News
Web posted Sunday, December 23, 2007

Borough, ACT tell it to the judge

WILL MORROW
Peninsula Clarion

Attorneys for the Alliance of Concerned Taxpayers and the Kenai Peninsula Borough presented oral arguments in Kenai Superior Court Friday regarding a pending sales tax increase.

With the borough sales tax set to increase to 3 percent from 2 percent on Jan. 1 and an appeal likely by the losing side, Judge Carl Bauman said he would endeavor to issue a ruling as quickly as possible, likely later this week.

ACT, a grassroots group challenging the sales tax increase, filed suit late in 2006 after voters failed to repeal a 2005 ordinance that included a tax increase among other provisions. The assembly opted not to raise the sales tax after the 2006 referendum failed, but insisted it still had the authority to do so. The assembly subsequently passed an ordinance raising the sales tax in April. ACT filed for an injunction on Dec. 4 to prevent the increase from taking effect.

ACT's argument, reiterated by attorney Ken Jacobus in court Friday, is that a sales tax increase cannot take effect until it is approved by a vote of the people. Jacobus cited Alaska Statute 29.45.670, a measure passed in 1985.

Borough Attorney Colette Thompson asserted the borough's authority to levy a sales tax up to 3 percent had been granted in a 1964 vote as the borough was incorporated. Thompson argued that even though the sales tax rate was cut to 2 percent in the 1970s, borough voters never repealed the authority to levy a sales tax rate of up to 3 percent. A savings clause was connected to the passage of AS 29.45.670, Thompson said, that prevents rights maintained by municipalities prior to the passage of the statute from being taken away. The authority to set a tax rate of up to 3 percent is one of those rights, Thompson said.
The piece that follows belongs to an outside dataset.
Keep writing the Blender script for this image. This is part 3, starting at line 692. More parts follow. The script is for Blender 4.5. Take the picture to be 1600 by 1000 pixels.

Furthermore, Thompson argued, the defeat of the 2006 referendum to repeal the 2005 sales tax increase ordinance means the ordinance became law upon certification of the election results. The assembly in 2006 took action to keep the sales tax at 2 percent, but, the borough argues, was justified in raising the rate to 3 percent in April without sending the issue to voters to vote on again.

Both sides have requested a summary judgement on the legality of the tax increase.